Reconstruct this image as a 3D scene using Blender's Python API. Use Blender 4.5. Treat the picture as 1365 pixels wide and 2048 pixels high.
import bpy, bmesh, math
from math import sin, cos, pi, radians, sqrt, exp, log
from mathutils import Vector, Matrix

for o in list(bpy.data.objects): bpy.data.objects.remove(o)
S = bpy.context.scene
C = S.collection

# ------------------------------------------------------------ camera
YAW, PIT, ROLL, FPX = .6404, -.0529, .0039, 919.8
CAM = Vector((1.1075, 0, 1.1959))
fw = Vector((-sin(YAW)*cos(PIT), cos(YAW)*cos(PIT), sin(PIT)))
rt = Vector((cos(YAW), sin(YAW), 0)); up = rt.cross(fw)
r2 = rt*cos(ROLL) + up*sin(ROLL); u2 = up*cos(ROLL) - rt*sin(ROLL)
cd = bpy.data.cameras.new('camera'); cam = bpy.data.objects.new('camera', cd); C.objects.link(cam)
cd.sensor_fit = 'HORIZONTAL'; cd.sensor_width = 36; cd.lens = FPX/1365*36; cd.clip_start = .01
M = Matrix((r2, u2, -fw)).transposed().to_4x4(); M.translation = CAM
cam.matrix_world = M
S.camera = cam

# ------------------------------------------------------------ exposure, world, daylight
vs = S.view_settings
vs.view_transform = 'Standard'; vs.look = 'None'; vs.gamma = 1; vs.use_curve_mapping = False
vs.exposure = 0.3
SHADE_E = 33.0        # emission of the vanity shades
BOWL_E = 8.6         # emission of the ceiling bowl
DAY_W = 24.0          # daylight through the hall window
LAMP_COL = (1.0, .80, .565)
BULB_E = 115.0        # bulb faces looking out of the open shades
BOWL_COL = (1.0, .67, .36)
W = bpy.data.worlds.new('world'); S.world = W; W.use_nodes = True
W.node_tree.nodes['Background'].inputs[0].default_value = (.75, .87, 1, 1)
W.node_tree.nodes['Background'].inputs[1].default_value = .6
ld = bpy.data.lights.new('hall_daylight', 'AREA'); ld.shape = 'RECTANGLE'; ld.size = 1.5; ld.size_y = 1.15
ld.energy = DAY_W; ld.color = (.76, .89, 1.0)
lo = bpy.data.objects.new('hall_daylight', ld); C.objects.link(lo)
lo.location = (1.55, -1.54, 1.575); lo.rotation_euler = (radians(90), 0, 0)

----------

Written exercise
Give back the listing exactly, please, from its first line to the line containing "C = S.collection", inclusive, and nothing past that line.

Answer to the problem
Reconstruct this image as a 3D scene using Blender's Python API. Use Blender 4.5. Treat the picture as 1365 pixels wide and 2048 pixels high.
import bpy, bmesh, math
from math import sin, cos, pi, radians, sqrt, exp, log
from mathutils import Vector, Matrix

for o in list(bpy.data.objects): bpy.data.objects.remove(o)
S = bpy.context.scene
C = S.collection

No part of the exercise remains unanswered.